- _Exercise description_: Extract the data exactly, missing nothing.

====== Collected data ======

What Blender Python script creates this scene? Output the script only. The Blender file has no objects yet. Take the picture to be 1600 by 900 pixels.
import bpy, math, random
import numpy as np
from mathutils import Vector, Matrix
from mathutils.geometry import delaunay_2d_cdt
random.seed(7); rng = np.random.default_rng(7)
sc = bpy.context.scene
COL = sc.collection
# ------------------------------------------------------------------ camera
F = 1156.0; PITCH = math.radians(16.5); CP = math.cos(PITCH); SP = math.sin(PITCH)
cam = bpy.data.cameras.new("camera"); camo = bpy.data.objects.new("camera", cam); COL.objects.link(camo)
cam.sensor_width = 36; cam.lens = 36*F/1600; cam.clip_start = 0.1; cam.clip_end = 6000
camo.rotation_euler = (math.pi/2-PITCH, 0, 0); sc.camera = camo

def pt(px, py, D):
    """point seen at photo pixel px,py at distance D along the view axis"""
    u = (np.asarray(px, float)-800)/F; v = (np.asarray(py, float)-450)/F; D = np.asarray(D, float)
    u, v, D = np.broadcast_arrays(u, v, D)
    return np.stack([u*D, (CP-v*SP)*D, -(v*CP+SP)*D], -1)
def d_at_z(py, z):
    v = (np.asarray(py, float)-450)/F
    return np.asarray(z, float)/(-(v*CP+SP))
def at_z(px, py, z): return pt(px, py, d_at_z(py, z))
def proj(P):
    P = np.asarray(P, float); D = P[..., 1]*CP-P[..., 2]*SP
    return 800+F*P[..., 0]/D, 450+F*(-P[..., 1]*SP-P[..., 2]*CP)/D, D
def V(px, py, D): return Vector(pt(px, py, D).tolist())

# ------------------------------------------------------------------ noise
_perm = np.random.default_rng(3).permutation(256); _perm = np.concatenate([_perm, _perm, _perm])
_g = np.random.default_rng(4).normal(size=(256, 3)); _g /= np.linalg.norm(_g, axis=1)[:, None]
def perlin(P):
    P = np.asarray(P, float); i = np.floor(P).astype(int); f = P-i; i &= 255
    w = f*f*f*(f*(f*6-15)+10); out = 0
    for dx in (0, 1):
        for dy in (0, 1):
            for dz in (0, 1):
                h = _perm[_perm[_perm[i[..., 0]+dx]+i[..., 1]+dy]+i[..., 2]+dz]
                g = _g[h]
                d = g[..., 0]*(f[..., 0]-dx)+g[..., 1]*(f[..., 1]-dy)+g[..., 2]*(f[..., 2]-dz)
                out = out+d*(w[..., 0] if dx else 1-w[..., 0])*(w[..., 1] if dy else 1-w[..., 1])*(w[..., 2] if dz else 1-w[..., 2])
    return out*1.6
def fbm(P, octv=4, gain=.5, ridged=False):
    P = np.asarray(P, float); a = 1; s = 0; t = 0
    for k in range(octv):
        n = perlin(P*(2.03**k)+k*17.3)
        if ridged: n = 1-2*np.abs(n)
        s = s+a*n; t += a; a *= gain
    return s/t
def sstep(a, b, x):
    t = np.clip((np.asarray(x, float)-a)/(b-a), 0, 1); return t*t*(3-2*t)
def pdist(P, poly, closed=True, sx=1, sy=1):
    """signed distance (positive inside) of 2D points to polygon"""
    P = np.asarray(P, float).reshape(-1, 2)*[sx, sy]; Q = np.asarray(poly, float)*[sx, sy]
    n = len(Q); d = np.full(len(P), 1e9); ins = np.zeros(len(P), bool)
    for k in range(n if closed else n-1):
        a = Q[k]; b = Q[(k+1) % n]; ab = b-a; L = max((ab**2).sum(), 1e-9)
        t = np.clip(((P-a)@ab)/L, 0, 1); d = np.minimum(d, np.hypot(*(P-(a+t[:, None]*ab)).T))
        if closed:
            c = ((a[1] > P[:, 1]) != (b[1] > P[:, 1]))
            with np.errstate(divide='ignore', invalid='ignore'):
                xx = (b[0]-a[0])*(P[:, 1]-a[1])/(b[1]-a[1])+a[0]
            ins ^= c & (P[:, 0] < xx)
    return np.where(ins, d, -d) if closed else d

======

- _Expected output_:
What Blender Python script creates this scene? Output the script only. The Blender file has no objects yet. Take the picture to be 1600 by 900 pixels.
import bpy, math, random
import numpy as np
from mathutils import Vector, Matrix
from mathutils.geometry import delaunay_2d_cdt
random.seed(7); rng = np.random.default_rng(7)
sc = bpy.context.scene
COL = sc.collection
# ------------------------------------------------------------------ camera
F = 1156.0; PITCH = math.radians(16.5); CP = math.cos(PITCH); SP = math.sin(PITCH)
cam = bpy.data.cameras.new("camera"); camo = bpy.data.objects.new("camera", cam); COL.objects.link(camo)
cam.sensor_width = 36; cam.lens = 36*F/1600; cam.clip_start = 0.1; cam.clip_end = 6000
camo.rotation_euler = (math.pi/2-PITCH, 0, 0); sc.camera = camo

def pt(px, py, D):
    """point seen at photo pixel px,py at distance D along the view axis"""
    u = (np.asarray(px, float)-800)/F; v = (np.asarray(py, float)-450)/F; D = np.asarray(D, float)
    u, v, D = np.broadcast_arrays(u, v, D)
    return np.stack([u*D, (CP-v*SP)*D, -(v*CP+SP)*D], -1)
def d_at_z(py, z):
    v = (np.asarray(py, float)-450)/F
    return np.asarray(z, float)/(-(v*CP+SP))
def at_z(px, py, z): return pt(px, py, d_at_z(py, z))
def proj(P):
    P = np.asarray(P, float); D = P[..., 1]*CP-P[..., 2]*SP
    return 800+F*P[..., 0]/D, 450+F*(-P[..., 1]*SP-P[..., 2]*CP)/D, D
def V(px, py, D): return Vector(pt(px, py, D).tolist())

# ------------------------------------------------------------------ noise
_perm = np.random.default_rng(3).permutation(256); _perm = np.concatenate([_perm, _perm, _perm])
_g = np.random.default_rng(4).normal(size=(256, 3)); _g /= np.linalg.norm(_g, axis=1)[:, None]
def perlin(P):
    P = np.asarray(P, float); i = np.floor(P).astype(int); f = P-i; i &= 255
    w = f*f*f*(f*(f*6-15)+10); out = 0
    for dx in (0, 1):
        for dy in (0, 1):
            for dz in (0, 1):
                h = _perm[_perm[_perm[i[..., 0]+dx]+i[..., 1]+dy]+i[..., 2]+dz]
                g = _g[h]
                d = g[..., 0]*(f[..., 0]-dx)+g[..., 1]*(f[..., 1]-dy)+g[..., 2]*(f[..., 2]-dz)
                out = out+d*(w[..., 0] if dx else 1-w[..., 0])*(w[..., 1] if dy else 1-w[..., 1])*(w[..., 2] if dz else 1-w[..., 2])
    return out*1.6
def fbm(P, octv=4, gain=.5, ridged=False):
    P = np.asarray(P, float); a = 1; s = 0; t = 0
    for k in range(octv):
        n = perlin(P*(2.03**k)+k*17.3)
        if ridged: n = 1-2*np.abs(n)
        s = s+a*n; t += a; a *= gain
    return s/t
def sstep(a, b, x):
    t = np.clip((np.asarray(x, float)-a)/(b-a), 0, 1); return t*t*(3-2*t)
def pdist(P, poly, closed=True, sx=1, sy=1):
    """signed distance (positive inside) of 2D points to polygon"""
    P = np.asarray(P, float).reshape(-1, 2)*[sx, sy]; Q = np.asarray(poly, float)*[sx, sy]
    n = len(Q); d = np.full(len(P), 1e9); ins = np.zeros(len(P), bool)
    for k in range(n if closed else n-1):
        a = Q[k]; b = Q[(k+1) % n]; ab = b-a; L = max((ab**2).sum(), 1e-9)
        t = np.clip(((P-a)@ab)/L, 0, 1); d = np.minimum(d, np.hypot(*(P-(a+t[:, None]*ab)).T))
        if closed:
            c = ((a[1] > P[:, 1]) != (b[1] > P[:, 1]))
            with np.errstate(divide='ignore', invalid='ignore'):
                xx = (b[0]-a[0])*(P[:, 1]-a[1])/(b[1]-a[1])+a[0]
            ins ^= c & (P[:, 0] < xx)
    return np.where(ins, d, -d) if closed else d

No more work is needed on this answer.